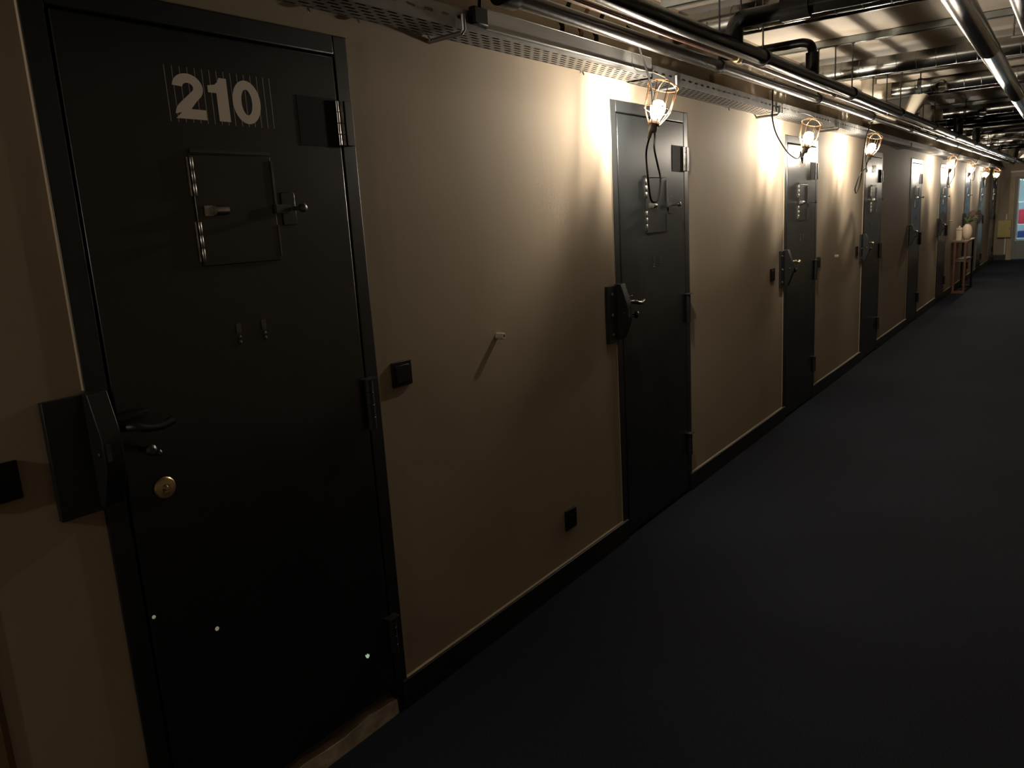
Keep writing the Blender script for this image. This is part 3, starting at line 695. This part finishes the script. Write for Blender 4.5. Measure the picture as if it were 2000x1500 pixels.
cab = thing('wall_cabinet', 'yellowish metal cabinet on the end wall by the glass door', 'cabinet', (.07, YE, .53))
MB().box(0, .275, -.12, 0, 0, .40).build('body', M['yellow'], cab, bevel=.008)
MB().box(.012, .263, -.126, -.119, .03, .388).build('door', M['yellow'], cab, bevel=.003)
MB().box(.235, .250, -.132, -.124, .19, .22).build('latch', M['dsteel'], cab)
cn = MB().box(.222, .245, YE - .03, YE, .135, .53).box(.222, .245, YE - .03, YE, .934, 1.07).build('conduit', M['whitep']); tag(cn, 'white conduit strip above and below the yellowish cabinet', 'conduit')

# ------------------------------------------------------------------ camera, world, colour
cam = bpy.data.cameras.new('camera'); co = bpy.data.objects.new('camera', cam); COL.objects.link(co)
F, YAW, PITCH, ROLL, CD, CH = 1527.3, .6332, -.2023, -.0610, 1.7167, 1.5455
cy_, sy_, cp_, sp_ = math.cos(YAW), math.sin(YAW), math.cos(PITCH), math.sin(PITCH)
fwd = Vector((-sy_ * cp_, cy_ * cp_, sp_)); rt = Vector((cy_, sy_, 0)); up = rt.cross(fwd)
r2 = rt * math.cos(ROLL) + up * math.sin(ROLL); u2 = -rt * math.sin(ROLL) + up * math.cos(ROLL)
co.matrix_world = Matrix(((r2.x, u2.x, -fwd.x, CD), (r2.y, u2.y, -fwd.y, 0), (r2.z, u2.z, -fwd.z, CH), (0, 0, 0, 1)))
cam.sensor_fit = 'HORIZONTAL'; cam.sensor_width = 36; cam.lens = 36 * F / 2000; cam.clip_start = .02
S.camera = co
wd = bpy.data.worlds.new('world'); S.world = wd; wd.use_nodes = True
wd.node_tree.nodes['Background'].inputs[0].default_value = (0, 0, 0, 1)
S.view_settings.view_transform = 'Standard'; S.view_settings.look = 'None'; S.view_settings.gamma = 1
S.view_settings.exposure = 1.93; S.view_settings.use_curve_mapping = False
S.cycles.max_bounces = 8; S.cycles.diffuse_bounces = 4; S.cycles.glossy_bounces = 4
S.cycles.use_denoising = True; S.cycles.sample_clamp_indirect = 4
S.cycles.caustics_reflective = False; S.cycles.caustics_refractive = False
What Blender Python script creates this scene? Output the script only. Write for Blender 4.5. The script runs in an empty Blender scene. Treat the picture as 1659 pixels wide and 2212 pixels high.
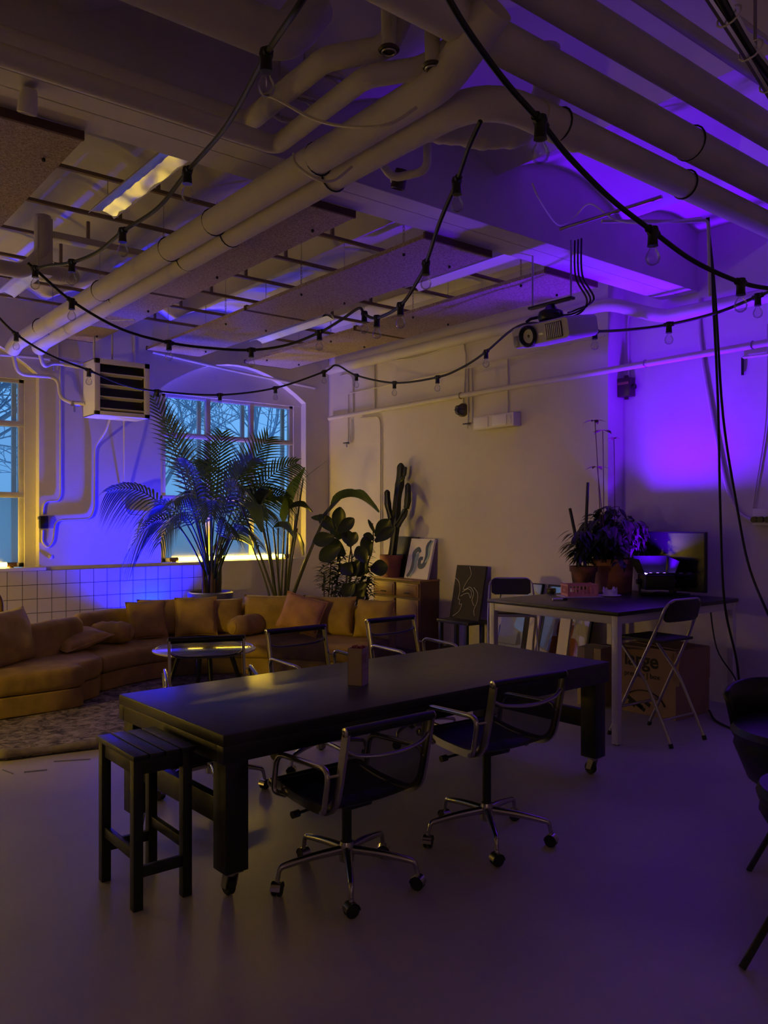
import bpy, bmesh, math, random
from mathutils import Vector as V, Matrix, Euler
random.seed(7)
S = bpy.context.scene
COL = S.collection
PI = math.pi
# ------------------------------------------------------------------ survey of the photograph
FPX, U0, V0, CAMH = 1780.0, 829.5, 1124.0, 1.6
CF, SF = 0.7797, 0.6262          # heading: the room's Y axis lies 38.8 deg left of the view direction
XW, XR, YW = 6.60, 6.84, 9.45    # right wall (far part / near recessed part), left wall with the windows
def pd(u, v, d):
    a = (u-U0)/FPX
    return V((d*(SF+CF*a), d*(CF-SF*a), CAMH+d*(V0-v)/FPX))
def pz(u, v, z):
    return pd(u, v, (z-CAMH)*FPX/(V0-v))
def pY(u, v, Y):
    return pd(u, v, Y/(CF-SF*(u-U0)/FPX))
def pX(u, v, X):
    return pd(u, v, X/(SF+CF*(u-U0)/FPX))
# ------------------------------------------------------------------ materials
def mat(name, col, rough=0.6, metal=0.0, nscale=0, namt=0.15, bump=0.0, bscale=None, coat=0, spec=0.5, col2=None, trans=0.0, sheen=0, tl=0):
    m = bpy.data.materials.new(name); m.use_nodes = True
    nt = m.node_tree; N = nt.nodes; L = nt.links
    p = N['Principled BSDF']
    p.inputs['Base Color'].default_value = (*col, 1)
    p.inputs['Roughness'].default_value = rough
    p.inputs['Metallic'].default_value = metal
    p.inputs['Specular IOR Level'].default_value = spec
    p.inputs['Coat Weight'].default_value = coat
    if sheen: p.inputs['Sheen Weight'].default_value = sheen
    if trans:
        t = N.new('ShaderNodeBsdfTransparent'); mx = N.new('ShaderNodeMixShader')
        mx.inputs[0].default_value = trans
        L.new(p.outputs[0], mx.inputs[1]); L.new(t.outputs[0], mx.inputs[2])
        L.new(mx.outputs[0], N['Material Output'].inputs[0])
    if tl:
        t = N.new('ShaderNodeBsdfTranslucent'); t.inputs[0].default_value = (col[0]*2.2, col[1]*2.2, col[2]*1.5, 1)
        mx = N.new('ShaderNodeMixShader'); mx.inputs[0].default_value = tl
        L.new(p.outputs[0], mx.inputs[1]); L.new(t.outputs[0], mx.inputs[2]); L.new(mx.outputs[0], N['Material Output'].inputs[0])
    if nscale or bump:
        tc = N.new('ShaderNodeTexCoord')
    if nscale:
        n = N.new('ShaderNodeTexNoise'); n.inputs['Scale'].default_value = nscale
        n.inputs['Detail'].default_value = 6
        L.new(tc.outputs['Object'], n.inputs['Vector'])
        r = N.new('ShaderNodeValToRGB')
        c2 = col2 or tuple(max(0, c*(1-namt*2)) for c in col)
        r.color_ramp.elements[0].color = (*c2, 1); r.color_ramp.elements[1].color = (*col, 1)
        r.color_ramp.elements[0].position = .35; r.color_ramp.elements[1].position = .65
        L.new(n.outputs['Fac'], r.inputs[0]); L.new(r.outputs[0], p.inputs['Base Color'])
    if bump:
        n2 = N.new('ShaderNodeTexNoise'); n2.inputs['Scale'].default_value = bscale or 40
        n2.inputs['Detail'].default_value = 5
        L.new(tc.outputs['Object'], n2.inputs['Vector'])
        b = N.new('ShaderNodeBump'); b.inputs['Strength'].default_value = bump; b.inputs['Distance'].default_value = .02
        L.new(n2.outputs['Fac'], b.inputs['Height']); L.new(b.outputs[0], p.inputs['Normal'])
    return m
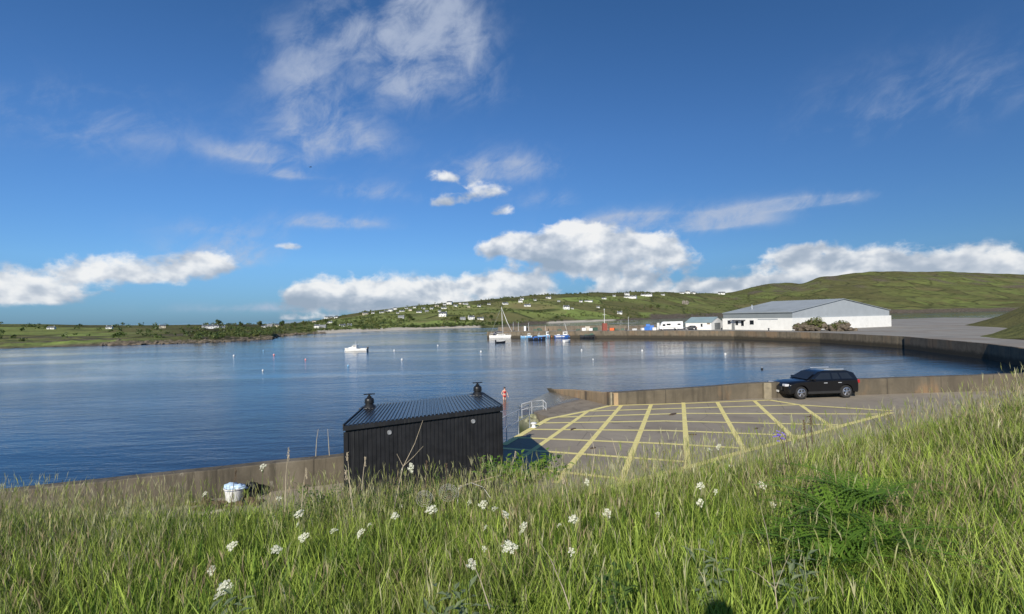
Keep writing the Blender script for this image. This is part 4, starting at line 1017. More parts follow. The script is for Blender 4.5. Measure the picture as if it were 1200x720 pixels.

|---|

(Requirements): Collect each line of the entries that has the word "script", copying it in full.

(Solution to the exercise):
Keep writing the Blender script for this image. This is part 3, starting at line 695. This part finishes the script. Write for Blender 4.5. Measure the picture as if it were 2000x1500 pixels.
What Blender Python script creates this scene? Output the script only. Write for Blender 4.5. The script runs in an empty Blender scene. Treat the picture as 1659 pixels wide and 2212 pixels high.
Keep writing the Blender script for this image. This is part 4, starting at line 1017. More parts follow. The script is for Blender 4.5. Measure the picture as if it were 1200x720 pixels.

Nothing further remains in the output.